Another interesting aspect of SVG is that it can be compressed using gzip and so a fairly complex svg image could still be in a very small file. The data that is passed into the SVG could also be compressed.
where could you get a modern vector display nowadays
A few posts have commented that vector-displays would be good to use with SVG-based desktops. They're probably all joking, because there is no such thing as a modern vector-graphics display, and if it did exist, it would be inapplicable.
Vector displays can only draw the actual vectors, which are just straight lines. Vector graphics consist of more than just vectors, and actually includes a full set of primitives whose positions are merely defined by vectors.
Even a simple filled triangle (surely one of the most common elements of existing SVG files) is beyond the capability of a vector display, unless it emulated a raster display to draw the shape as a series of scanlines.

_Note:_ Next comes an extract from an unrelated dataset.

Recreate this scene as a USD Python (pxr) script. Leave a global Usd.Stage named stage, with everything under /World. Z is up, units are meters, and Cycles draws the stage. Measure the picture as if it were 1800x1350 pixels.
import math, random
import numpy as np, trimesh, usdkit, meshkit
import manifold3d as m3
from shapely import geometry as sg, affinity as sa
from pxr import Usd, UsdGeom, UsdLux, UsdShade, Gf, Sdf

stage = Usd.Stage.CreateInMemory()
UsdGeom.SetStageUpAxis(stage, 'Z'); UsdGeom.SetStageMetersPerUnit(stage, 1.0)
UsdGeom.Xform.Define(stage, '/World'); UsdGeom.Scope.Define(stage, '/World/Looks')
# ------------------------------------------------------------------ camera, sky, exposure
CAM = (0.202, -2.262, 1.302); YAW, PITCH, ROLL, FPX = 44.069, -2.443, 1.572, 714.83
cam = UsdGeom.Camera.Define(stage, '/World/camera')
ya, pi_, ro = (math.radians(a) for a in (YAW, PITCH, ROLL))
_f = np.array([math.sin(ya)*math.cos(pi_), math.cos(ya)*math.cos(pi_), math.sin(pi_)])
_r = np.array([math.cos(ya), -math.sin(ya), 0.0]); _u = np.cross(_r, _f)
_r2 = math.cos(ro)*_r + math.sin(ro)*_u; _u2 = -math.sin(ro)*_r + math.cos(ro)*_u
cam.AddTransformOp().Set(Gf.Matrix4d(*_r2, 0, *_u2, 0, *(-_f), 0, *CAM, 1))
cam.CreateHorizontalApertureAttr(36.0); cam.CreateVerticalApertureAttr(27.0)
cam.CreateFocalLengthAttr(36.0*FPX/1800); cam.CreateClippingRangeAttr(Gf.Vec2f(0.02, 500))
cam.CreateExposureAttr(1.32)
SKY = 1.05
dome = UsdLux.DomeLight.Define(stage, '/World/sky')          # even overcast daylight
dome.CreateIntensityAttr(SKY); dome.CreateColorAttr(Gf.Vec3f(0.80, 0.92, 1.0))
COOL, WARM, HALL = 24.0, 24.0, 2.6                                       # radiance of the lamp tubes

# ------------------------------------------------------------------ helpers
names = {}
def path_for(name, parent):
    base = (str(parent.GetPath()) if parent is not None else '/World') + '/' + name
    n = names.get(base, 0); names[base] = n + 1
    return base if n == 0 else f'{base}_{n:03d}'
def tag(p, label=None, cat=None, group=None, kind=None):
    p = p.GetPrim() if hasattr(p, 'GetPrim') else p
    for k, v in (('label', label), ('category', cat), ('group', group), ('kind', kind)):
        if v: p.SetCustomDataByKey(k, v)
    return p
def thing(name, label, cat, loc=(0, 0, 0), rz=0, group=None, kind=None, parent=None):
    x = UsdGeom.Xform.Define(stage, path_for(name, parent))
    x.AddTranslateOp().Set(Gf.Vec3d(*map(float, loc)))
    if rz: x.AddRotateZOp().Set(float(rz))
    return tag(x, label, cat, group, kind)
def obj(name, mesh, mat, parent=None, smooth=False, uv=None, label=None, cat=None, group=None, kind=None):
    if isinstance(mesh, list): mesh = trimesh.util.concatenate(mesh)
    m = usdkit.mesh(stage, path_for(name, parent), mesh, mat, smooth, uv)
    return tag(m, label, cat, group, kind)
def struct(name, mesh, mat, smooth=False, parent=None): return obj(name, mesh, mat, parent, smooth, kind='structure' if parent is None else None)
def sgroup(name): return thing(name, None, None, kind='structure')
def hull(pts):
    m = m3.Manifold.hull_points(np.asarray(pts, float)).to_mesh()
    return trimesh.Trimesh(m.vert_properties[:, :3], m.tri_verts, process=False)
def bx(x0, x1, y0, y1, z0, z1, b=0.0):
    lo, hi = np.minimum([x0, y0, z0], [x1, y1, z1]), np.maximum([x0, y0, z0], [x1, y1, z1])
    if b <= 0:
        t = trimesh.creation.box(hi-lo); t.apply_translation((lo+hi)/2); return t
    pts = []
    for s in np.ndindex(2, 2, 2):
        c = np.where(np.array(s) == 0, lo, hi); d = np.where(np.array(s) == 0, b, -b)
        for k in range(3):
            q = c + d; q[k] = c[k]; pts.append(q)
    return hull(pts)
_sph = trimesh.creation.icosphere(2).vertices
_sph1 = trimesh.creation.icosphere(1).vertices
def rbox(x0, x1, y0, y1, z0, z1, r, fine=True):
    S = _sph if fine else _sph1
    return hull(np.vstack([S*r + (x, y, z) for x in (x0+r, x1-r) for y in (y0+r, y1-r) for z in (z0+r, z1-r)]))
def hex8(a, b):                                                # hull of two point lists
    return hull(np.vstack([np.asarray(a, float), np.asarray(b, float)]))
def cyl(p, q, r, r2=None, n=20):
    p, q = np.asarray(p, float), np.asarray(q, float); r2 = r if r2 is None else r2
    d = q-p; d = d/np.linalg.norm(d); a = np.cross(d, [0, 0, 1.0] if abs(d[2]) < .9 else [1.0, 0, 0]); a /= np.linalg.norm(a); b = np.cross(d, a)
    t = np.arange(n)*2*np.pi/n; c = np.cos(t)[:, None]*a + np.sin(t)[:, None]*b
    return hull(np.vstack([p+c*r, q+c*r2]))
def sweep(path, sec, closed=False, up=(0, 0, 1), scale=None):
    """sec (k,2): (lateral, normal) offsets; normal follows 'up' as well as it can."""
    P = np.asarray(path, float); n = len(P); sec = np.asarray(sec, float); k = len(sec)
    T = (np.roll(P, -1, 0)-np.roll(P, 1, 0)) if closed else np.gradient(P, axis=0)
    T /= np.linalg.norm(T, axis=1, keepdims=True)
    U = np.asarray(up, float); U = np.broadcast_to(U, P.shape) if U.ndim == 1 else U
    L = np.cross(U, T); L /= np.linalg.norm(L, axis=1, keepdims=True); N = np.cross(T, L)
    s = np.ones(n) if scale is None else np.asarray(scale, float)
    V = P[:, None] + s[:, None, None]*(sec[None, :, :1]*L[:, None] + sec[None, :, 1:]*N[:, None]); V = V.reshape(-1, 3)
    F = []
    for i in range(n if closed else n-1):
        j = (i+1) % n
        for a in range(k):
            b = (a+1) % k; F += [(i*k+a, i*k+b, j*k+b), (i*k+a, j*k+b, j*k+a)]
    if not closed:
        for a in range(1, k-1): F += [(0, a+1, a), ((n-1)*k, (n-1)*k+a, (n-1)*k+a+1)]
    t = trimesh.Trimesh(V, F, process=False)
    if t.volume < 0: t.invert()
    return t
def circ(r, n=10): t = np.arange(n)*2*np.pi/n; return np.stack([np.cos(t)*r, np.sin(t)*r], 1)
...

I posted this on OSNews, but I'll post it again here...
I'm not sure why so many people think that SVG is slow. It doesn't have to be, even without hardware acceleration. I've done tests of librsvg vs. libpng:
Given a SVG image $s. Transform it into a PNG image $p using librsvg, Batik, or something similar. Run "gdk_pixbuf_new_from_file()" on both $p and $s. This will turn $s and $p into identical RGBA images. Time this operation. Lather, rinse, repeat.
Generally, it is no slower (if not faster!) to render $s than $p. This surprised me and quieted many "Vector graphics are too slow for the desktop" pundits.
Of course, once you start using some of the more advanced features (like certain filters), the rendering time is likely to go up. It all depends on what features you use and how you use them.